Dass die Lehrer auf die Bedürfnisse jedes Kindes eingehen, macht es möglich, dass auch Kinder mit besonderem Förderbedarf und hochbegabte Kinder in den Klassen mit unterrichtet werden. Sie bekommen auf ihre Bedürfnisse zugeschnittene Aufgaben und werden von Sonderpädagoginnen betreut. Acht Kinder, denen das Lernen besonders leicht fällt, treffen sich einmal in der Woche zum „Selbstlernen" in der Schulbibliothek.
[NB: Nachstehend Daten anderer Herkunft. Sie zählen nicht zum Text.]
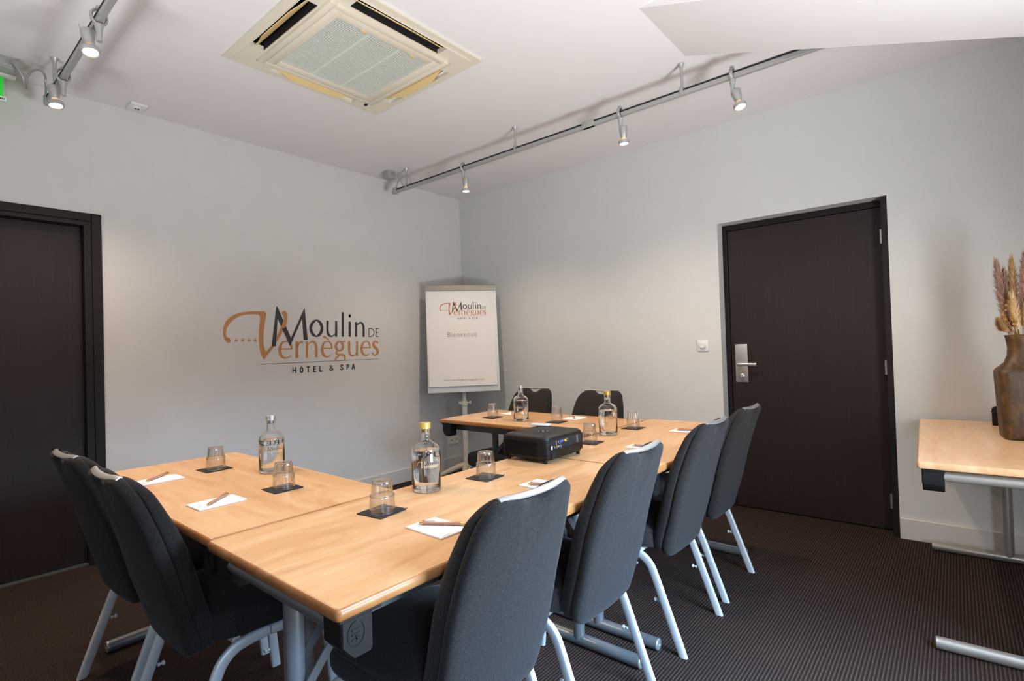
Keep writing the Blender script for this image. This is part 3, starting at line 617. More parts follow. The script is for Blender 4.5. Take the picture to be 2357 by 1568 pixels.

Im Augenblick arbeiten sie zum Thema „China". Die Viertklässlerin Lisa sitzt am Computer und stellt eine Power-Point-Präsentation zusammen. Dafür durchforstet sie das Internet nach Fotos von chinesischen Wohnhäusern. Derweil beugt sich Mitschülerin Couna über ein Poster, das sie zum Thema „Wirtschaft" begonnen hat. „Die meisten Menschen verdienen wenig", schreibt sie mit Filzstift darauf. Ihre Ergebnisse wollen die Kinder in einer Ausstellung präsentieren. „Darauf freue ich mich schon", sagt Couna. „Dann können alle sehen: Das haben wir ganz alleine gemacht."